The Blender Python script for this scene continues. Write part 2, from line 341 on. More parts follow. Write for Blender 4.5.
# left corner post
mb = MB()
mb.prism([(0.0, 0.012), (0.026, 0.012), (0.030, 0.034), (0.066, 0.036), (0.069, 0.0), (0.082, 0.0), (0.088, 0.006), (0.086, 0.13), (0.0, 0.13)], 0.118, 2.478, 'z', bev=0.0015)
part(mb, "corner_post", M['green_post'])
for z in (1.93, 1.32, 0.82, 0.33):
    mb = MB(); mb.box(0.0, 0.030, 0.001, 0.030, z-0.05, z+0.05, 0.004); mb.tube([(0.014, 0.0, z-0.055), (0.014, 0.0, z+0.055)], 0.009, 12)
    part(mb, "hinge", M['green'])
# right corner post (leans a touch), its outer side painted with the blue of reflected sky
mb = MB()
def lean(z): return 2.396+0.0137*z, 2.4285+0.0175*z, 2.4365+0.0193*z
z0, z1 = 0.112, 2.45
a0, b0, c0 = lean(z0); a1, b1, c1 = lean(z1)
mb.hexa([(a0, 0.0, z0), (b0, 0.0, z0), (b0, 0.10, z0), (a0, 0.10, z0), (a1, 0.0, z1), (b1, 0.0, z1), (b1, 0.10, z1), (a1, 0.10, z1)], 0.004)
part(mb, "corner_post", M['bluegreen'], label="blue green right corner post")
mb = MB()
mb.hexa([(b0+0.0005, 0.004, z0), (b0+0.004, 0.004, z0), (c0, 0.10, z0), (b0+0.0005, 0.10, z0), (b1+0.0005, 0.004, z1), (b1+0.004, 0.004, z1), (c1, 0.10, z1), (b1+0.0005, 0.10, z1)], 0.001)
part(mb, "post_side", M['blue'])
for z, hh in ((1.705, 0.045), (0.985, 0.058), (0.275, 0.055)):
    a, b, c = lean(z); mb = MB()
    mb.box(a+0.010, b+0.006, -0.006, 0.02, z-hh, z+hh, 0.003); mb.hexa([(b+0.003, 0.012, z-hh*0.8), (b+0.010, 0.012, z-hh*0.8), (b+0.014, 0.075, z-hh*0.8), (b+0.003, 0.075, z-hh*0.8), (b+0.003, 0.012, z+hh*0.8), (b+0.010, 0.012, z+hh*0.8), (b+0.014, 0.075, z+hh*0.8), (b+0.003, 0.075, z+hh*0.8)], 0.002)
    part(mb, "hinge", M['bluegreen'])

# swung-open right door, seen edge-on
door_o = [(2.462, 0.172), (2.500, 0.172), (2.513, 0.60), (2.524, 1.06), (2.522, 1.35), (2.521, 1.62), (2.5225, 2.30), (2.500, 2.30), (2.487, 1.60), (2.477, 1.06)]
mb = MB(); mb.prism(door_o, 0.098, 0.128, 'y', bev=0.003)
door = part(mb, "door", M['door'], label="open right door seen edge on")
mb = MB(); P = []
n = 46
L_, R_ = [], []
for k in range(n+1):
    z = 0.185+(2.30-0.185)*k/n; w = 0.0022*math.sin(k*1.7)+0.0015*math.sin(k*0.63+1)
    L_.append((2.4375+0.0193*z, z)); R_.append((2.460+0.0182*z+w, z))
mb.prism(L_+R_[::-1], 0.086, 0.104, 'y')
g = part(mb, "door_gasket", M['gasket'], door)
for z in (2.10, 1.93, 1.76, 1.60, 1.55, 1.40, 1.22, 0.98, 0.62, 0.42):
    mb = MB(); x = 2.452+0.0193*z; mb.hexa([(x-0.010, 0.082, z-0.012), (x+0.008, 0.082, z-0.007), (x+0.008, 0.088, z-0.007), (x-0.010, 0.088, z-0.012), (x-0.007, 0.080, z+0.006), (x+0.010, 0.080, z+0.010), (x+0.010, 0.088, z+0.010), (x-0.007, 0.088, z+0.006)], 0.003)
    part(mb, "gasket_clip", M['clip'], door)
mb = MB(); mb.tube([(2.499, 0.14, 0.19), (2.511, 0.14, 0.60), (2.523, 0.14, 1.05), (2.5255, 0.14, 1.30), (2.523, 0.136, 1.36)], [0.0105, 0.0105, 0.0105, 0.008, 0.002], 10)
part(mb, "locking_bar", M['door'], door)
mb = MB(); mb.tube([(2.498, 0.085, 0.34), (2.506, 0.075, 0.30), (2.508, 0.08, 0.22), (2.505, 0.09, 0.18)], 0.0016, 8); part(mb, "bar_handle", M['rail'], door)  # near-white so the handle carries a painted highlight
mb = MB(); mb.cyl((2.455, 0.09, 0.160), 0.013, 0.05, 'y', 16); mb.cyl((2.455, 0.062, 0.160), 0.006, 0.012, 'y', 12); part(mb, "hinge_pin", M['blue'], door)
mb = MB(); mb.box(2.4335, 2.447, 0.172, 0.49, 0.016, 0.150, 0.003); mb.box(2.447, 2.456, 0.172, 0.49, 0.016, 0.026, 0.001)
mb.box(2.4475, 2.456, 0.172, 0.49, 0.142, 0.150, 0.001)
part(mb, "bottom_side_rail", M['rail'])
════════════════
SET EXERCISE
Give back the data above exactly as it appears.

FINISHED TASK
The Blender Python script for this scene continues. Write part 2, from line 341 on. More parts follow. Write for Blender 4.5.
# left corner post
mb = MB()
mb.prism([(0.0, 0.012), (0.026, 0.012), (0.030, 0.034), (0.066, 0.036), (0.069, 0.0), (0.082, 0.0), (0.088, 0.006), (0.086, 0.13), (0.0, 0.13)], 0.118, 2.478, 'z', bev=0.0015)
part(mb, "corner_post", M['green_post'])
for z in (1.93, 1.32, 0.82, 0.33):
    mb = MB(); mb.box(0.0, 0.030, 0.001, 0.030, z-0.05, z+0.05, 0.004); mb.tube([(0.014, 0.0, z-0.055), (0.014, 0.0, z+0.055)], 0.009, 12)
    part(mb, "hinge", M['green'])
# right corner post (leans a touch), its outer side painted with the blue of reflected sky
mb = MB()
def lean(z): return 2.396+0.0137*z, 2.4285+0.0175*z, 2.4365+0.0193*z
z0, z1 = 0.112, 2.45
a0, b0, c0 = lean(z0); a1, b1, c1 = lean(z1)
mb.hexa([(a0, 0.0, z0), (b0, 0.0, z0), (b0, 0.10, z0), (a0, 0.10, z0), (a1, 0.0, z1), (b1, 0.0, z1), (b1, 0.10, z1), (a1, 0.10, z1)], 0.004)
part(mb, "corner_post", M['bluegreen'], label="blue green right corner post")
mb = MB()
mb.hexa([(b0+0.0005, 0.004, z0), (b0+0.004, 0.004, z0), (c0, 0.10, z0), (b0+0.0005, 0.10, z0), (b1+0.0005, 0.004, z1), (b1+0.004, 0.004, z1), (c1, 0.10, z1), (b1+0.0005, 0.10, z1)], 0.001)
part(mb, "post_side", M['blue'])
for z, hh in ((1.705, 0.045), (0.985, 0.058), (0.275, 0.055)):
    a, b, c = lean(z); mb = MB()
    mb.box(a+0.010, b+0.006, -0.006, 0.02, z-hh, z+hh, 0.003); mb.hexa([(b+0.003, 0.012, z-hh*0.8), (b+0.010, 0.012, z-hh*0.8), (b+0.014, 0.075, z-hh*0.8), (b+0.003, 0.075, z-hh*0.8), (b+0.003, 0.012, z+hh*0.8), (b+0.010, 0.012, z+hh*0.8), (b+0.014, 0.075, z+hh*0.8), (b+0.003, 0.075, z+hh*0.8)], 0.002)
    part(mb, "hinge", M['bluegreen'])

# swung-open right door, seen edge-on
door_o = [(2.462, 0.172), (2.500, 0.172), (2.513, 0.60), (2.524, 1.06), (2.522, 1.35), (2.521, 1.62), (2.5225, 2.30), (2.500, 2.30), (2.487, 1.60), (2.477, 1.06)]
mb = MB(); mb.prism(door_o, 0.098, 0.128, 'y', bev=0.003)
door = part(mb, "door", M['door'], label="open right door seen edge on")
mb = MB(); P = []
n = 46
L_, R_ = [], []
for k in range(n+1):
    z = 0.185+(2.30-0.185)*k/n; w = 0.0022*math.sin(k*1.7)+0.0015*math.sin(k*0.63+1)
    L_.append((2.4375+0.0193*z, z)); R_.append((2.460+0.0182*z+w, z))
mb.prism(L_+R_[::-1], 0.086, 0.104, 'y')
g = part(mb, "door_gasket", M['gasket'], door)
for z in (2.10, 1.93, 1.76, 1.60, 1.55, 1.40, 1.22, 0.98, 0.62, 0.42):
    mb = MB(); x = 2.452+0.0193*z; mb.hexa([(x-0.010, 0.082, z-0.012), (x+0.008, 0.082, z-0.007), (x+0.008, 0.088, z-0.007), (x-0.010, 0.088, z-0.012), (x-0.007, 0.080, z+0.006), (x+0.010, 0.080, z+0.010), (x+0.010, 0.088, z+0.010), (x-0.007, 0.088, z+0.006)], 0.003)
    part(mb, "gasket_clip", M['clip'], door)
mb = MB(); mb.tube([(2.499, 0.14, 0.19), (2.511, 0.14, 0.60), (2.523, 0.14, 1.05), (2.5255, 0.14, 1.30), (2.523, 0.136, 1.36)], [0.0105, 0.0105, 0.0105, 0.008, 0.002], 10)
part(mb, "locking_bar", M['door'], door)
mb = MB(); mb.tube([(2.498, 0.085, 0.34), (2.506, 0.075, 0.30), (2.508, 0.08, 0.22), (2.505, 0.09, 0.18)], 0.0016, 8); part(mb, "bar_handle", M['rail'], door)  # near-white so the handle carries a painted highlight
mb = MB(); mb.cyl((2.455, 0.09, 0.160), 0.013, 0.05, 'y', 16); mb.cyl((2.455, 0.062, 0.160), 0.006, 0.012, 'y', 12); part(mb, "hinge_pin", M['blue'], door)
mb = MB(); mb.box(2.4335, 2.447, 0.172, 0.49, 0.016, 0.150, 0.003); mb.box(2.447, 2.456, 0.172, 0.49, 0.016, 0.026, 0.001)
mb.box(2.4475, 2.456, 0.172, 0.49, 0.142, 0.150, 0.001)
part(mb, "bottom_side_rail", M['rail'])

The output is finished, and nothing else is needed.